Saturday, April 19, 2014

Why We Don't "Stay in Our Lane"

One of our students, a gifted athlete, received a full scholarship to a college in North Carolina with a 14% graduation rate.  He became our student because he was not yet reading at a functional reading level.  Like hundreds of students in Washington, D.C. each year, he graduated from eighth grade reading at the second grade level or lower.

His tutor, Juanita Irving, has not had a lot of time to work with him.  He was not on her regular list of students, members of the class of 2016 with reading challenges.  But he was recommended to her for help by his teachers.

His college acceptance was trumpeted by some at his school as a great achievement.  We wish the student all the best, but when I started to ask about his placement at a college with a dubious reputation, I was told to "stay in my lane."

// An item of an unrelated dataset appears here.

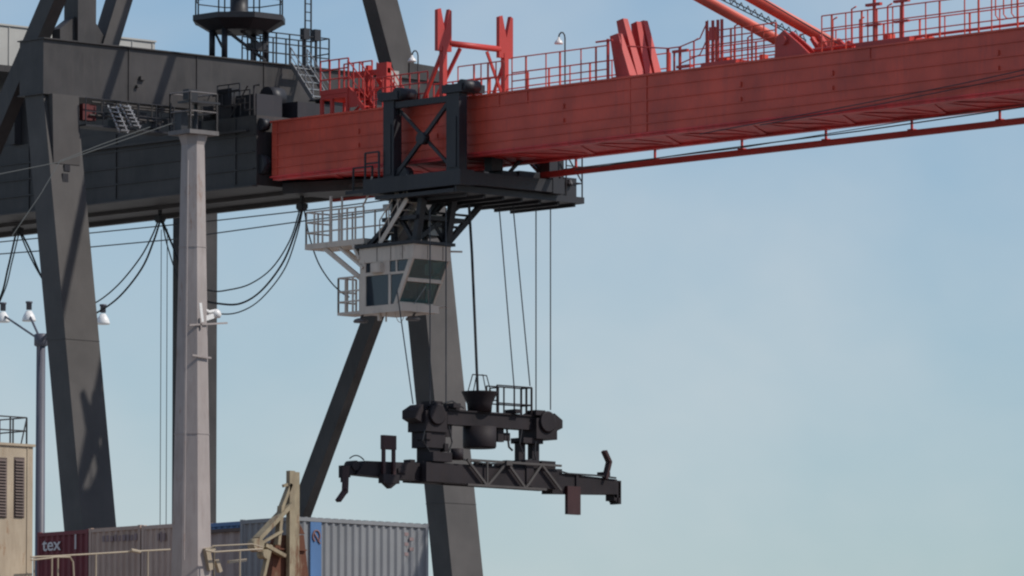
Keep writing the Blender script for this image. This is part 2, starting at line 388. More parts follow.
w.tube([(xs[1], -1.33, 31.3), (xs[1], -1.33, 32.0)], .055, 6); w.tube([(xs[2], -1.33, 31.3), (xs[2], -1.33, 32.02)], .05, 6)
w.tube([(xs[2] - .25, -1.33, 31.3), (xs[2] - .25, -1.33, 31.85)], .035, 6)
w.box(xs[2] - .3, xs[2] + .35, -1.38, -1.28, 31.85, 31.93); w.box(xs[2] - .1, xs[2] + .5, -1.4, -1.26, 31.36, 31.44)
for xx in px2x([707, 713, 718, 722], -1.33): w.tube([(xx, -1.33, 31.3), (xx, -1.33, 32.7)], .05, 6)
w.box(*(px2x([712], -1.33)[0] + s for s in (-.1, .14)), -1.36, -1.28, 32.1, 32.5)
w.box(*px2x([703, 738], -1.3), -1.4, 1.3, 31.302, 31.42)
w.build('gate_post', REDB, boom)
# long run of rail to the boom tip
xs = px2x([822, 832, 846, 862, 868, 877, 893, 901, 926, 940, 965, 979, 992, 1018, 1035, 1060, 1085], -1.33)
w = post_rail(xs, -1.33, 1.1, bars=(.25, .5, .75, 1.0) if False else (.28, .64, 1.0)); w.build('railing', RED, boom)
w = MB()
for q in (875, 903): 
    x = px2x([q], -1.3)[0]; w.box(x - .05, x + .04, -1.34, -1.28, 31.3, 32.75); w.box(x - .3, x + .3, -1.4, -1.28, 32.5, 32.58)
    w.box(x - .3, x + .28, -1.4, -1.28, 31.9, 31.96)
w.box(*px2x([858, 912], -1.3), -1.4, 1.0, 31.302, 31.44)
w.build('gate_post', REDB, boom)
xs2 = [atY(q, 60, 1.35).x for q in (800, 818, 836, 852, 868, 884, 900, 920, 945, 970, 1000, 1030, 1060, 1090)]
post_rail(xs2, 1.35, 1.1, bars=(.55, 1.0)).build('railing', RED, boom)
xs2 = [atY(q, 60, 1.35).x for q in (690, 712, 734, 756, 778, 800)]
post_rail(xs2, 1.35, 1.05, bars=(.3, .55, .8, 1.0)).build('railing', RED, boom)
w = MB()
for q in (996, 1004, 1012, 1030, 1038):
    x = px2x([q], -1.33)[0]; w.tube([(x, -1.33, 32.6), (x, -1.33, 31.75), (x + .12, -1.33, 31.62), (x + .3, -1.33, 31.6)], .022, 6); w.cut()
w.build_each('grab_loop', RED, boom)
rb = random.Random(5)
w = MB()
for q in (688, 696, 727, 742, 758, 770, 816, 828, 838, 846, 856, 866, 884, 896):
    x = px2x([q], -.9)[0]; y = rb.uniform(-1.0, .6); h = rb.uniform(.12, .42); a = rb.uniform(.06, .18); w.box(x - a, x + a, y - .12, y + .12, 31.304, 31.304 + h); w.cut()
w.build_each('deck_fitting', RED, boom)
w = MB()
for q, h in ((694, .9), (735, 1.2), (748, .8), (833, 1.0), (852, 1.25), (860, .9), (888, 1.2)):
    x = px2x([q], -1.0)[0]; w.tube([(x, -1.0, 31.3), (x, -1.0, 31.3 + h), (x + .18, -1.0, 31.3 + h + .06)], .028, 6); w.cut()
w.build_each('vent_pipe', REDB, boom)
w = MB(); w.tube([(px2x([815], -1.1)[0], -1.12, 31.45), (px2x([1024], -1.1)[0], -1.12, 31.45), (BX1, -1.12, 31.45)], .045, 6); w.build('service_pipe', REDB, boom)
# V-fork boom rest frame
fr = MB()
FX = 3.45
for y in (-1.33, 1.33):
    fr.box(FX - .09, FX + .09, y - .09, y + .09, 31.3, 33.0)
    fr.prism([(FX - .07, y - .3, 32.85), (FX - .07, y + .3, 32.85), (FX - .07, y + .3, 34.15), (FX - .07, y + .2, 34.2), (FX - .07, y + .02, 33.5), (FX - .07, y - .16, 34.2), (FX - .07, y - .3, 34.15)], (.14, 0, 0))
fr.tube([(FX, -1.1, 33.12), (FX, 1.1, 33.12)], .1, 12)
fr.beam((FX, -1.33, 32.9), (FX - .95, -1.33, 31.3), .1, .1); fr.beam((FX, -.6, 33.0), (FX - .85, -.95, 31.3), .1, .1)
fr.beam((FX, .55, 33.0), (FX + .2, 1.2, 31.3), .08, .08); fr.beam((FX, 1.33, 32.8), (FX - .6, 1.2, 31.3), .08, .08)
fr.build('boom_rest_frame', REDB, boom)
# latch guide plates (two leaning pairs)
for k_, (yy, pts) in enumerate([(-1.0, [((627, 76), (616, 34), .42), ((636, 76), (622, 19), .36)]), (-.2, [((645, 76), (636, 22), .30), ((654, 75), (642, 21), .36)])]):
    w = MB()
    for (b_, t_, wd) in pts:
        B = atY(*b_, yy); T = atY(*t_, yy); B.z = 31.3
        sx = Vector((1, 0, 0))
        hw0, hw1 = wd * .75, wd * .42
        w.hexa([B + V(-hw0, -.16, 0), B + V(hw0, -.16, 0), B + V(hw0, .16, 0), B + V(-hw0, .16, 0),
                T + V(-hw1, -.1, -.06), T + V(hw1, -.1, 0), T + V(hw1, .1, 0), T + V(-hw1, .1, -.06)])
        w.box(B.x - hw0 - .1, B.x + hw0 + .1, yy - .25, yy + .25, 31.302, 31.36)
        yy += .36
    w.build('latch_guide', REDB, boom)
# forestays
for yy, e, t, pn in ((-1.15, (806, 56), (719, 8), .17), (1.15, (846, 51), (770, 8), .175)):
    E0 = atY(*e, yy); T0 = atY(*t, yy); d_ = (T0 - E0)
    E0 = E0 - d_ * 0.0
    MB().tube([E0 + d_ * .13, T0 + d_ * 5.5], pn, 16).build('forestay', RED, boom)
    w = MB()
    for s_ in (-.2, .14):
        w.prism([(E0.x - 1.15, yy + s_, 31.3), (E0.x + .35, yy + s_, 31.3), (E0.x - .05, yy + s_, 31.62), (E0.x - .75, yy + s_, 32.12), (E0.x - 1.05, yy + s_, 31.95)], (0, .07, 0))
    w.tube([(E0.x - .72, yy - .3, 31.8), (E0.x - .72, yy + .3, 31.8)], .14, 12)
    w.build('forestay_bracket', REDB, boom)
w = MB()
for pxa, pya, pxb, pyb, rr in ((812, 38, 822, 58, .055), (820, 36, 831, 57, .06), (838, 40, 850, 52, .05), (848, 42, 858, 50, .06), (826, 52, 848, 50, .09)):
    A = atY(pxa, pya, -.6); B = atY(pxb, pyb, -.6); B.z = max(B.z, 31.35); w.beam(A, B, .12, .12)
w.box(*[atY(q, 50, -.6).x for q in (808, 862)], -.95, .5, 31.302, 31.5)
w.build('stay_link', REDB, boom)
# thin inspection truss and ropes between the stays
T = MB()
p0, p1 = atY(738, 8, 0), atY(806, 42, 0); up_ = V(0, 0, .28)
d_ = (p1 - p0)
T.tube([p0 - d_ * 2, p1], .02, 5); T.tube([p0 - d_ * 2 + up_, p1 + up_ * .2], .02, 5)
for i in range(30):
    a = p0 - d_ * 2 + d_ * (3 * i / 30); c = p0 - d_ * 2 + d_ * (3 * (i + .5) / 30)
    T.tube([a, c + up_ * (1 - .01 * i)], .015, 4); T.tube([c + up_ * (1 - .01 * i), a + d_ * .1], .015, 4)
T.build('stay_truss', GREY, boom)
w = MB(); a, b = atY(778, 8, -.4), atY(842, 46, -.4); w.tube([a - (b - a) * 3, b], .022, 6)
w.build('stay_rope', ROPE, boom)

# boom lamps
def hook_lamp(base, h, reach):
    base = Vector(base)
    w = MB(); pts = [base, base + V(0, 0, h - .15)] + [base + V(-reach * .5 * (1 - math.cos(t)) * .7, -reach * .5 * (1 - math.cos(t)) * .7, h - .15 + .18 * math.sin(t)) for t in (.6, 1.2, 1.8, 2.5, 3.0)]
    w.tube(pts, .025, 8); o = w.build('lamp_pole', GREY, crane)
    e = pts[-1]
    MB().lathe(e - V(0, 0, .22), [(.14, 0), (.14, .04), (.1, .11), (.05, .15), (.03, .22)], 14).build('lamp_shade', LAMPW, o)
B = atY(565, 84, 1.35); hook_lamp((B.x, 1.35, 31.3), 2.1, .2)
B = atX(418, 80, -5.5); hook_lamp((B.x, B.y, B.z), .95, .2); (lambda *a: None)('lamp2', B)

# ---- octagonal cable platform on the portal beam
oc = atX(239, 58, -7.95); ocx, ocy = -7.95, oc.y
w = MB()
w.lathe((ocx, ocy, 34.62), [(1.02, 0), (1.5, .28), (1.6, .32), (1.6, .5), (1.0, .5)], 8)
cp = w.build('cable_platform', DARK, crane)
w = MB()
for sx in (-.31, .31):
    for sy in (-.9, .9): w.tube([(ocx + sx, ocy + sy, 33.64), (ocx + sx, ocy + sy, 34.7)], .1, 12); w.cut()
w.build_each('platform_post', DARK, cp)
w = MB(); w.beam((ocx + .35, ocy - .9, 34.6), (ocx + .35, ocy + .9, 33.7), .08, .08); w.beam((ocx + .35, ocy - .85, 33.75), (ocx - .3, ocy - .8, 34.6), .06, .06)
w.beam((ocx + .35, ocy - .2, 34.62), (ocx + .35, ocy + .9, 34.1), .08, .08); w.box(ocx, ocx + .5, ocy + .3, ocy + .75, 34.05, 34.28)
w.beam((ocx + .35, ocy + .9, 34.6), (ocx - .3, ocy + .8, 33.7), .06, .06)
w.build('platform_brace', DARK, cp)
w = MB()
P = [V(ocx + 1.5 * math.cos(math.pi / 8 + i * math.pi / 4), ocy + 1.5 * math.sin(math.pi / 8 + i * math.pi / 4), 35.12) for i in range(9)]
w.rail(P, 1.0, 1.3, .02, bars=(.5, 1)); w.build('railing', DARK, cp)
w = MB(); w.lathe((ocx, ocy, 35.12), [(.5, 0), (.5, .12), (.3, .2), (.3, 1.0), (.7, 1.1), (.7, 1.3)], 16); w.build('cable_reel', DARK, cp)

# ---- maintenance walkway on top of the beam (behind 270..330)
w = MB()
ya = atX(262, 62, -7.5).y; yb = atX(328, 66, -7.5).y; z = 33.66
w.rail([(-7.45, ya, z), (-7.45, yb, z)], 1.0, .55, .022, bars=(.33, .66, 1.0)); w.rail([(-8.45, ya + .2, z), (-8.45, yb + .1, z), (-7.45, yb, z)], 1.0, .6, .022, bars=(.5, 1.0))
w.rail([(-7.45, ocy - .3, z), (-7.45, ya, z)], .75, .5, .02, bars=(.5, 1.0))
w.build('railing', DARK, crane)
w = MB()
ly = atX(308, 60, -7.9).y
for s_ in (-.13, .13): w.tube([(-7.9, ly + s_, z), (-7.9, ly + s_, 38.5)], .03, 6)
zz = z + .2
while zz < 38.4: w.tube([(-7.9, ly - .13, zz), (-7.9, ly + .13, zz)], .018, 6); zz += .28
w.build('access_ladder', DARK, crane)
for q in (306, 317):
    y = atX(q, 32, -7.45).y
    w = MB(); w.box(-7.6, -7.4, y - .13, y + .13, 34.55, 34.92); w.tube([(-7.5, y, z), (-7.5, y, 34.55)], .05, 8)
    w.build('junction_box', DARK, crane)
# stairs down from beam to girder/boom level
s0 = atX(297, 64, -7.2)
w = MB(); w.stair((-7.1, s0.y, 33.62), (-6.0, s0.y, 32.35), .72, (0, 1, 0), hand=True, hr=.55); w.build('stairs', GALV, crane)
w = MB(); w.box(-6.05, -4.9, s0.y - .5, s0.y + .7, 32.28, 32.33); w.box(-5.95, -5.05, s0.y - .3, s0.y + .45, 31.6, 32.28); w.build('landing', DARK, crane)
# clutter of machinery on the girder near the hinge
w = MB()
w.box(-6.9, -5.3, -1.5, -.4, 31.52, 32.25); w.box(-7.0, -6.3, -1.7, -1.3, 31.52, 32.5); w.rail([(-7.0, -1.7, 32.2), (-5.9, -1.7, 32.2)], .42, .5, .02)
w.box(-6.0, -5.1, .1, 1.7, 31.52, 32.1); w.lathe((-6.2, -.3, 32.3), [(.35, 0), (.35, .6)], 16, 'y')
w.build('winch_unit', DARK, crane)
w = MB()
w.rail([(-9.2, -1.7, 31.52), (-5.4, -1.7, 31.52)], .85, .8, .02); w.build('railing', GREY, crane)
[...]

Fortunately, the student's case manager, an incredibly dedicated teacher, has been in contact with the special education department at the college and pledges to continue that communication.  This teacher is confident the student will be successful both as a student and an athlete at this college.

RICH's founding was a prototype of changing lanes.  In the spring of 2003 I was tutoring for profit, serving families who could afford weekly (or more) tutoring at $90/session.  That summer, I moved out of my lane, founding an organization that will not hesitate to help low-income students succeed in any way we can.  This has meant getting eyeglasses to a student who has needed them for years, helping students read, or helping students find the right college or career placement.  Our interventions in our students' lives has meant stepping on toes occasionally when the other adults in a child's life have their own interests or agenda that do not exactly coincide with our students' best interests.

Our partners do ask us to provide more and more services, as demonstrated by the Chavez Schools' earmarking $100,000 for our programs this year.  We have turned down three other schools who would like our services.  The need in Wards 7 and 8 are nearly endless, and we are glad to be there even if we don't always stay in our lane.